Un drame semble se jouer. La mort, comme dans toutes les œuvres de Gabrielle Wittkop, est au centre de tout. Mais contrairement à La mort de C. ou au Nécrophile, ici, elle ne révèle rien : nulle affection humaine, nulle tendresse, nul amour. Alvise assiste blasé à la désintégration de tout espoir de perpétuation familiale :
– C’est que, Signor… votre femme est morte…
– Encore ? !
Une vie s’éteint, ou plutôt elle pourrit dans d’atroces souffrances qui, au lieu d’apitoyer, dégoûtent, écœurent. On ne s’attache à rien, dans ce roman, on est subjugué par la beauté de l’écriture, son adresse, son invention. J’ai beaucoup lu Gabrielle Wittkop ; Sérénissime Assassinat possède toutes les qualités de l’écriture de cette romancière capitale et trop peu connue. Mais tout y est vain. Ambigu spectacle qui montre par la dissimulation, le drame d’Alvise n’émeut point. Et c’est tant mieux.

Julie PROUST-TANGUY :
Au théâtre d’Hadès
Que les amateurs de romans policiers passent leur chemin : quoiqu’il soit ici question des disparitions successives des femmes d’Alvise Lanzi, cette intrigue morbide est loin d’être le centre voluptueux de Sérénissime Assassinat.

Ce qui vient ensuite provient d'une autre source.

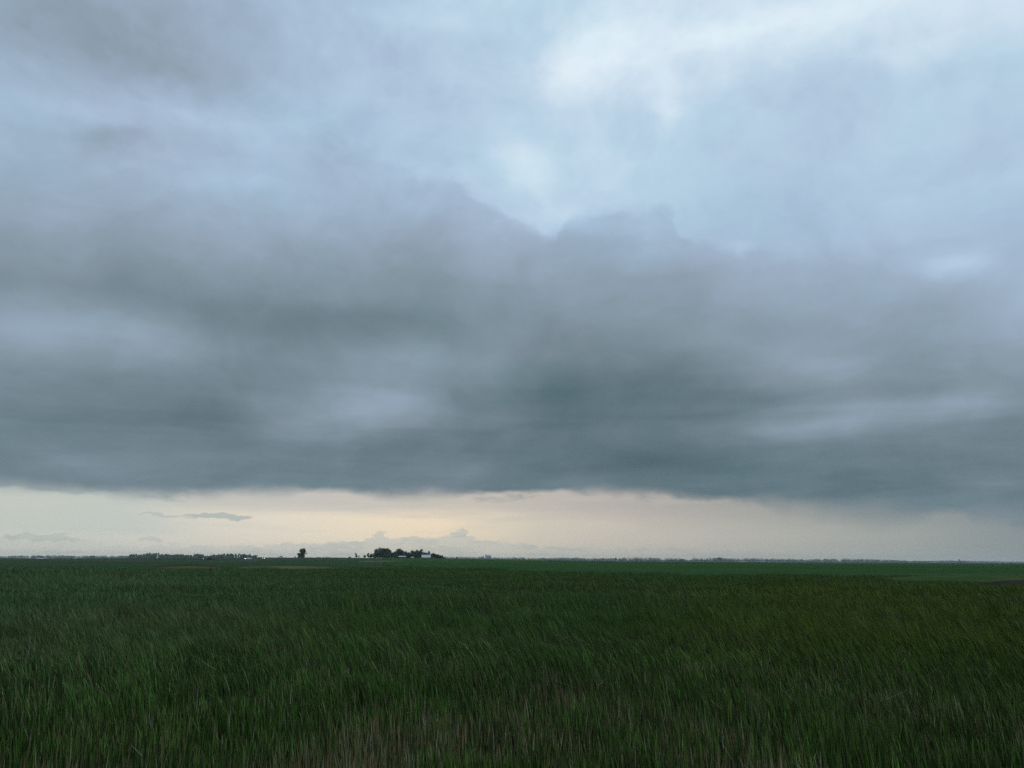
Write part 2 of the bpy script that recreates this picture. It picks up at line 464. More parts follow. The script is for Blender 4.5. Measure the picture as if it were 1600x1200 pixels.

D’ailleurs, de centre, le lecteur n’en trouvera point : le voilà plutôt plongé dans un jubilatoire labyrinthe fragmentaire mimant les dédales vénitiens ; confronté à une écriture aux reflets troubles comme ceux des rio sur lesquels s’avancent, funèbres, gondoles et personnages ; convié à un théâtre aux décors peints par un Tiepolo qui, dédaignant son fameux rose, aurait plongé son pinceau dans les ors noirs d’une République qui sombre.
Wittkop nous donne à voir une Venise prise dans les rets de ses propres reflets, prisonnière de ses représentations et de ses mythes. Ses personnages se heurtent aux cadres des tableaux qui les circonscrivent et errent, privés d’âmes et de sens, entre deux rideaux de velours pourpre.
Elle capture ainsi l’essence de la ville : celle d’un théâtre où l’on peut promener ses percées fantasmatiques et manipuler ses créations comme de pauvres marionnettes, aveugles à leurs destinées ; celle d’une mascarade perpétuelle, où la « mort à Venise », loin d’être un mythe rebattu, se trouve ravivée par les éclats du baroque.
Sous sa plume, le Grand Canal se fait Styx à splendeur vénéneuse et Venise prend une « létale incandescence » qu’on ne lui connaissait plus depuis Thomas Mann.